*Scene modeling code data*
━━━

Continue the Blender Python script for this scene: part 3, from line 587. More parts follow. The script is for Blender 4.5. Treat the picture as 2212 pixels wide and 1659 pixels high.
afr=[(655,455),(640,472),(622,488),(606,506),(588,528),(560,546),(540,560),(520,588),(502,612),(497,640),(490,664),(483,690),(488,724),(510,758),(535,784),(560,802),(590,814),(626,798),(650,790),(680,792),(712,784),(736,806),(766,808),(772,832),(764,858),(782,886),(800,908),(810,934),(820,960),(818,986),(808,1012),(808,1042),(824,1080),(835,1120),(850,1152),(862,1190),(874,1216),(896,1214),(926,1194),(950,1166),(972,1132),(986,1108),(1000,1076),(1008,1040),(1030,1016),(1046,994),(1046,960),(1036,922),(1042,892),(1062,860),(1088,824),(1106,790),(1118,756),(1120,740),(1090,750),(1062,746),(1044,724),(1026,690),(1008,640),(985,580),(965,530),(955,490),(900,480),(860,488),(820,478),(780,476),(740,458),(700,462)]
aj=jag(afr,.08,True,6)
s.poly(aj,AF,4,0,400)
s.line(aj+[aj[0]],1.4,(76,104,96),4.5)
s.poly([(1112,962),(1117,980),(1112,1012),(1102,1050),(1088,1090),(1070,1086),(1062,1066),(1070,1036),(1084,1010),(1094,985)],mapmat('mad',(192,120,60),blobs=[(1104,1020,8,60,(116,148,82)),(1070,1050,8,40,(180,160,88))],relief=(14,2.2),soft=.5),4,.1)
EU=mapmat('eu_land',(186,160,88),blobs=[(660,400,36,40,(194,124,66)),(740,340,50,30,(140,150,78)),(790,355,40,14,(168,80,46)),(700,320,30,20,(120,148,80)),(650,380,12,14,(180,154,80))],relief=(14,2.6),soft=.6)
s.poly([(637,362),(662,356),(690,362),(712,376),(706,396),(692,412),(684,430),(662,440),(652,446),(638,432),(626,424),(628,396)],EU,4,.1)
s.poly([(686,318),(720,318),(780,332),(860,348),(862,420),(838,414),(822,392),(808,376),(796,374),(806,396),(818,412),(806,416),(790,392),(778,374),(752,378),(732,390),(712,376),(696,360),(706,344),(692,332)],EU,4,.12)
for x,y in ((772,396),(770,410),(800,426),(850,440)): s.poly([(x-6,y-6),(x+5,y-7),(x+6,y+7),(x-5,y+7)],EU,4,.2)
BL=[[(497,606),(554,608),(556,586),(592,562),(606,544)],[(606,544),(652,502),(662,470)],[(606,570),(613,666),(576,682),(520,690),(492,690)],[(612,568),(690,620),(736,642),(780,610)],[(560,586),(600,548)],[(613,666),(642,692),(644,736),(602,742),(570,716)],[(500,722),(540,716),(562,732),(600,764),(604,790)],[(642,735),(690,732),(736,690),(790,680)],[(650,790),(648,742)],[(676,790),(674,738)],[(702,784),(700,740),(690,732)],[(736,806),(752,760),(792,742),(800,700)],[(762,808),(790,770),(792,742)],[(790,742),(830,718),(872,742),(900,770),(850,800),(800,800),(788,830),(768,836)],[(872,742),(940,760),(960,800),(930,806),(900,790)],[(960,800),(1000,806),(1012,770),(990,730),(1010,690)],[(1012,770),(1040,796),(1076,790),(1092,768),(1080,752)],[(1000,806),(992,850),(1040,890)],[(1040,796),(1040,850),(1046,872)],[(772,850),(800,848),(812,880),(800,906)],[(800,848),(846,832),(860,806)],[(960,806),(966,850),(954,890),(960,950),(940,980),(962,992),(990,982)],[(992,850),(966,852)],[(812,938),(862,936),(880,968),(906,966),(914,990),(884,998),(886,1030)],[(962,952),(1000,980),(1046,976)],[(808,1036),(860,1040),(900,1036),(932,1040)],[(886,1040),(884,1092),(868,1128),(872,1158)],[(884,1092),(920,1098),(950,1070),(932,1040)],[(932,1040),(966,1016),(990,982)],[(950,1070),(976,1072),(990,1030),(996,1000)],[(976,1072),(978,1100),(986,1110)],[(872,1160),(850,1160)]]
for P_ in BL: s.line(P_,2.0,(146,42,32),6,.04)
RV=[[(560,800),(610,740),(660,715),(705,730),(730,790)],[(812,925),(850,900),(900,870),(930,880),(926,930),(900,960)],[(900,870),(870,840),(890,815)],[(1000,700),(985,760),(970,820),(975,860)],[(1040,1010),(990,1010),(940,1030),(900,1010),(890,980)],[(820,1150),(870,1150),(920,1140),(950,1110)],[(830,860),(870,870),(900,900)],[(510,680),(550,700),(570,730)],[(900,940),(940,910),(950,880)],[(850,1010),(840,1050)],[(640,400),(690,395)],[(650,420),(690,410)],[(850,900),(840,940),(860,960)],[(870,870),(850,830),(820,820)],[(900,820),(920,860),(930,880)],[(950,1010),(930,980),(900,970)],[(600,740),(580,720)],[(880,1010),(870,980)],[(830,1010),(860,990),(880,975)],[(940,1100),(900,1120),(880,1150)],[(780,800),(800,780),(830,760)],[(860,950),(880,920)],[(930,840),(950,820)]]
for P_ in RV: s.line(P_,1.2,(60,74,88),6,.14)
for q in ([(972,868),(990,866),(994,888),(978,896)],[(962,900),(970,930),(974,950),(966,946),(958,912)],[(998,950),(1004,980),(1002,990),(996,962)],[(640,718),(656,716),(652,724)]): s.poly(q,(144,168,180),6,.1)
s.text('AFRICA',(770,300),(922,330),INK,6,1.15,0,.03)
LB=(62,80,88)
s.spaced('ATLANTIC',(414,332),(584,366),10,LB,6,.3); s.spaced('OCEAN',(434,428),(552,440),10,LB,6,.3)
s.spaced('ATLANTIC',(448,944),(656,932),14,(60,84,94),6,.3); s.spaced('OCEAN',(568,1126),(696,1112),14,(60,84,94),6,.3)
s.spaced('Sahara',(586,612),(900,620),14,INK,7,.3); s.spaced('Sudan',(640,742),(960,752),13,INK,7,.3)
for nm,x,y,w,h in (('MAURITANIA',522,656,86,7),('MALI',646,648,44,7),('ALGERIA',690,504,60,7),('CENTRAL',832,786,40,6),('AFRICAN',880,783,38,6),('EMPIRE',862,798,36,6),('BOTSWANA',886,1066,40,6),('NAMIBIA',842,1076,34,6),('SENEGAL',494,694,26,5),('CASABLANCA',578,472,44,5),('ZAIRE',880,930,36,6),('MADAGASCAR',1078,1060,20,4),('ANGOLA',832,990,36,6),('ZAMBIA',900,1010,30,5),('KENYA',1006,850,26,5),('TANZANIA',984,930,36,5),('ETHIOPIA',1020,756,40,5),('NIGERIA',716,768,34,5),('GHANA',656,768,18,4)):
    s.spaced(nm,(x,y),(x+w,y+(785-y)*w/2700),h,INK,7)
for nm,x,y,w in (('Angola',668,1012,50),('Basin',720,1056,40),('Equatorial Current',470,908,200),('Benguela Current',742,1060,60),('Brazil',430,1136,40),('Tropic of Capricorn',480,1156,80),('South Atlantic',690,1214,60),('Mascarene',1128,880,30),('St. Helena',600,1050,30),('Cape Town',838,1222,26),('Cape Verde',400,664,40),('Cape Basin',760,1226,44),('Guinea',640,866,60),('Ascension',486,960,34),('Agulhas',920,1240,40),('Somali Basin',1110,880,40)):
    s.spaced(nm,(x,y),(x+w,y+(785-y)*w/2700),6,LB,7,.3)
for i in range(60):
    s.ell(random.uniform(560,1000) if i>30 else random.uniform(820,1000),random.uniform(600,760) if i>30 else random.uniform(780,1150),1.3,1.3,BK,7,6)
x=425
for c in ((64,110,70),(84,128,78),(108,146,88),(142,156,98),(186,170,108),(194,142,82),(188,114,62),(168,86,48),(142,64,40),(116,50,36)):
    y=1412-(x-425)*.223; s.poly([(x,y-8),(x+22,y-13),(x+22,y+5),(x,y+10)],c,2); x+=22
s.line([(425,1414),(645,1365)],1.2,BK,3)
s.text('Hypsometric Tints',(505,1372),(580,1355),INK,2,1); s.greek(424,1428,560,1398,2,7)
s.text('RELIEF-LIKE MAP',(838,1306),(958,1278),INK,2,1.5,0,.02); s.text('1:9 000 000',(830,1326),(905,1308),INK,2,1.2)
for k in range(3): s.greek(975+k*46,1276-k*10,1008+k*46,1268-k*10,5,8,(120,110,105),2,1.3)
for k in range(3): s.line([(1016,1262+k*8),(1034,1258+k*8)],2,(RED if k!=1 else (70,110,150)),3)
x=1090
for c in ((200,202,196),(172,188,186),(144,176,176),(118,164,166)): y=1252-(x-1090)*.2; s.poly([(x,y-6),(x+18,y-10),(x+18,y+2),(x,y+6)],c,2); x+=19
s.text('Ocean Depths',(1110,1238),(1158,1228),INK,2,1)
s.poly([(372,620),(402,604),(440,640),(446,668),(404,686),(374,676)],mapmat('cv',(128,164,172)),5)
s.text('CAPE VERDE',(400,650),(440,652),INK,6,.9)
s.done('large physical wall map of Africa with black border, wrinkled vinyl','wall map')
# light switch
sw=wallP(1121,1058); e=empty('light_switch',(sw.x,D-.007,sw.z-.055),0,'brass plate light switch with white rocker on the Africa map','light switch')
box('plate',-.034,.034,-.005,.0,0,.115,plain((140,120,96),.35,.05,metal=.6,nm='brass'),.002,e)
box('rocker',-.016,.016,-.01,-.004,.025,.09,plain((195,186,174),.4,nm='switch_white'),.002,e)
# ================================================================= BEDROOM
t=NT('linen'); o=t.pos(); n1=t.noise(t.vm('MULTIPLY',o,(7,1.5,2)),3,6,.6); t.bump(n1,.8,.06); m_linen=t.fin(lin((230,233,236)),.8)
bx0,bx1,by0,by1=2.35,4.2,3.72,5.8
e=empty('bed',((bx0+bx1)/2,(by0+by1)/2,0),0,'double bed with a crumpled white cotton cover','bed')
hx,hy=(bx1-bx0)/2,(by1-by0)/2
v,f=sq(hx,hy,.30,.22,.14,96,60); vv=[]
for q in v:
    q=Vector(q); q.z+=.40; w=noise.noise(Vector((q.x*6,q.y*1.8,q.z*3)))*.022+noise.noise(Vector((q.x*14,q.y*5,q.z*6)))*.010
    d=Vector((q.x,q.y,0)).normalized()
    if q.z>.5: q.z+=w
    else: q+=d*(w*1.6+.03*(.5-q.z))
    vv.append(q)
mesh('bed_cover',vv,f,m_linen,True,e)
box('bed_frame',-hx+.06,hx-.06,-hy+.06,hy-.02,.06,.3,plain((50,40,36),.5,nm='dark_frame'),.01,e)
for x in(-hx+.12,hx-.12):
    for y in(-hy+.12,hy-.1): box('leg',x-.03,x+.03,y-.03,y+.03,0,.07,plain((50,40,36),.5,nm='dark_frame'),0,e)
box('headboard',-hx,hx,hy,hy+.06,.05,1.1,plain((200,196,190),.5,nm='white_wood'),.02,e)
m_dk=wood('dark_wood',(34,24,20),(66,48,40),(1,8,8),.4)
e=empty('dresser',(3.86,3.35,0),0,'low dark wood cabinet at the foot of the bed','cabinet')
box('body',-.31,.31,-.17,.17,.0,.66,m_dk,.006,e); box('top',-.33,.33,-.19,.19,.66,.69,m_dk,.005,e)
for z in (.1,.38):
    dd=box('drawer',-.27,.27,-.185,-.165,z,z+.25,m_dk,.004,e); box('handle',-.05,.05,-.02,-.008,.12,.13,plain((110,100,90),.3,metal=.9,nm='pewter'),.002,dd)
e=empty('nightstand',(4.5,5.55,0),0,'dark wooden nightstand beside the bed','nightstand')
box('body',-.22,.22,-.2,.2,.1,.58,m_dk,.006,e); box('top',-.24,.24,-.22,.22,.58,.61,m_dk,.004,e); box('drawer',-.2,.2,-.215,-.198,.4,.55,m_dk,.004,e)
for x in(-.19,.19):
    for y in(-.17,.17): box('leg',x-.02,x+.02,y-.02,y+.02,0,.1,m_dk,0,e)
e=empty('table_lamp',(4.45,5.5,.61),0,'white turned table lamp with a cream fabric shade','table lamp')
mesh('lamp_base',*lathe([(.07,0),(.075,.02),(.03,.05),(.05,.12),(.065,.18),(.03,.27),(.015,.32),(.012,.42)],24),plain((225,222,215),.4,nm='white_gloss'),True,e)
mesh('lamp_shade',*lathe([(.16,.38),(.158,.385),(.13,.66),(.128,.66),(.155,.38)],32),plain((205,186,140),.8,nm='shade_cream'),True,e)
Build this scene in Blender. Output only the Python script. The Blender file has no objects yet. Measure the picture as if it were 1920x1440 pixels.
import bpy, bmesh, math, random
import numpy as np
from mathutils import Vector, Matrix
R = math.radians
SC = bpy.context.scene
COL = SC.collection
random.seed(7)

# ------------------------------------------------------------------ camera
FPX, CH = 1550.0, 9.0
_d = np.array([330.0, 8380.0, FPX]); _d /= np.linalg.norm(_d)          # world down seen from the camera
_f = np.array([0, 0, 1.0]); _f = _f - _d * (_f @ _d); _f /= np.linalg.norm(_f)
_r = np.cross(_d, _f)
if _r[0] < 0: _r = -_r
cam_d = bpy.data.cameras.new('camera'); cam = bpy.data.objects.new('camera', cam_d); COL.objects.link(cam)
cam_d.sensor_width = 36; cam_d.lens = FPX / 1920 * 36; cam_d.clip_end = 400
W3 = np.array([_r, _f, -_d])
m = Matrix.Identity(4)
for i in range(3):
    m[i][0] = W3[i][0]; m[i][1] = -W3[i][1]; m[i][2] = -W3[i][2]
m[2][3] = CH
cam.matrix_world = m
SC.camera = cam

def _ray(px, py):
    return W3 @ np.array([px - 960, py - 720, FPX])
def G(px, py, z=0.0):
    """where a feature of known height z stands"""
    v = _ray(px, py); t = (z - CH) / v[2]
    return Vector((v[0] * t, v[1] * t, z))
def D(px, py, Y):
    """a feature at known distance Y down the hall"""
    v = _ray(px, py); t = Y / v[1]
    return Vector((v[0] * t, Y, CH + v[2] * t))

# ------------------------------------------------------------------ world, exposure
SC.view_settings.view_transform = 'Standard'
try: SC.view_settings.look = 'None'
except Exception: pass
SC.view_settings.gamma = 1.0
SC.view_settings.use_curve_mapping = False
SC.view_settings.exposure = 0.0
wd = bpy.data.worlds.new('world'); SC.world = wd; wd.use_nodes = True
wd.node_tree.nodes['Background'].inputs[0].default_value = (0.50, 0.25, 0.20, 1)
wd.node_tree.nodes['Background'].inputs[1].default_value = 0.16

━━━

*Description of the task*
Can you repeat, word for word, every line above from the one containing "Build this scene" down to the one containing "SC.camera = cam", including both?

*Answer to this problem*
Build this scene in Blender. Output only the Python script. The Blender file has no objects yet. Measure the picture as if it were 1920x1440 pixels.
import bpy, bmesh, math, random
import numpy as np
from mathutils import Vector, Matrix
R = math.radians
SC = bpy.context.scene
COL = SC.collection
random.seed(7)

# ------------------------------------------------------------------ camera
FPX, CH = 1550.0, 9.0
_d = np.array([330.0, 8380.0, FPX]); _d /= np.linalg.norm(_d)          # world down seen from the camera
_f = np.array([0, 0, 1.0]); _f = _f - _d * (_f @ _d); _f /= np.linalg.norm(_f)
_r = np.cross(_d, _f)
if _r[0] < 0: _r = -_r
cam_d = bpy.data.cameras.new('camera'); cam = bpy.data.objects.new('camera', cam_d); COL.objects.link(cam)
cam_d.sensor_width = 36; cam_d.lens = FPX / 1920 * 36; cam_d.clip_end = 400
W3 = np.array([_r, _f, -_d])
m = Matrix.Identity(4)
for i in range(3):
    m[i][0] = W3[i][0]; m[i][1] = -W3[i][1]; m[i][2] = -W3[i][2]
m[2][3] = CH
cam.matrix_world = m
SC.camera = cam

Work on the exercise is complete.